La visita del presidente de Venezuela, Hugo Chávez, ha tenido desde su comienzo un perfil atípico. No le pudo recibir José Luis Rodríguez Zapatero, aún de regreso de la cumbre iberoamericana a la que el presidente venezolano no pudo asistir tras el asesinato del fiscal que investigaba el golpe de Estado de hace dos años. Tampoco el rey Juan Carlos, camino del encuentro del que se espera que suavice las relaciones con el presidente de EEUU. Su único acto oficial de ayer, una visita al memorial de las víctimas del 11-M, se vio enturbiado por una espontánea (o no tanto) manifestación de apoyo.

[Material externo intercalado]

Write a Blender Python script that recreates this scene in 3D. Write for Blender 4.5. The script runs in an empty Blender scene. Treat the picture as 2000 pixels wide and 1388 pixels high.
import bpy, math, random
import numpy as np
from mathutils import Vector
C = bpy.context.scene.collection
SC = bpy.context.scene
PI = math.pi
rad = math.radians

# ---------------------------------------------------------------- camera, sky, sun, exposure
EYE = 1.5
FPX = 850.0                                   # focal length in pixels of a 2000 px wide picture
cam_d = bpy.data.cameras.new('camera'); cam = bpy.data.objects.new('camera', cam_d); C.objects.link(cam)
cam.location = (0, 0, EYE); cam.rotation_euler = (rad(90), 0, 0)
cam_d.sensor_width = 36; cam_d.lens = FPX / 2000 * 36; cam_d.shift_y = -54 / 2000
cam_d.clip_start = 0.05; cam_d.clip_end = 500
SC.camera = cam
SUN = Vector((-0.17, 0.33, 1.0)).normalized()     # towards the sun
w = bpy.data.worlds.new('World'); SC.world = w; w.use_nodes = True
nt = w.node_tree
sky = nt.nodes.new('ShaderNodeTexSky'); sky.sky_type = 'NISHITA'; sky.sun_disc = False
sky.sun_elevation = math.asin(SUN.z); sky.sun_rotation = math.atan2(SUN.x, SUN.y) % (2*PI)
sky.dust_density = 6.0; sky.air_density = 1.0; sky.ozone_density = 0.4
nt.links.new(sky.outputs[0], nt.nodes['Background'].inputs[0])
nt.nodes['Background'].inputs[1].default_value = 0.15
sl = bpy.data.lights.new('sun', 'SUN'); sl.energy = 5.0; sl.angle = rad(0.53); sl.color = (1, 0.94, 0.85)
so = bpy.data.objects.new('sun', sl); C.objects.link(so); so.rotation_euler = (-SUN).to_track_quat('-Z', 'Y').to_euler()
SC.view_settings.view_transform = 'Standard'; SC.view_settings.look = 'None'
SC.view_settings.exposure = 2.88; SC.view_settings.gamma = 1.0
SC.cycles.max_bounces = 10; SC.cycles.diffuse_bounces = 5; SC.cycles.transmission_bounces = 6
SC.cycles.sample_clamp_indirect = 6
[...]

No deja de ser incómodo tanto el populismo del líder venezolano como los modos de una oposición que no se resigna a admitir que perdió la última consulta electoral. Esta división muestra claramente los límites de un cierto caudillismo que queda muy lejos de nuestra realidad. La recuperación del contacto bilateral entre España y Venezuela, en lugar de la hostilidad a la que se llegó con el anterior Gobierno, forma parte de la normalización necesaria de nuestras relaciones internacionales. Aunque el abrazo de Chávez quizá no sea en este momento el que necesite más urgentemente la política exterior española.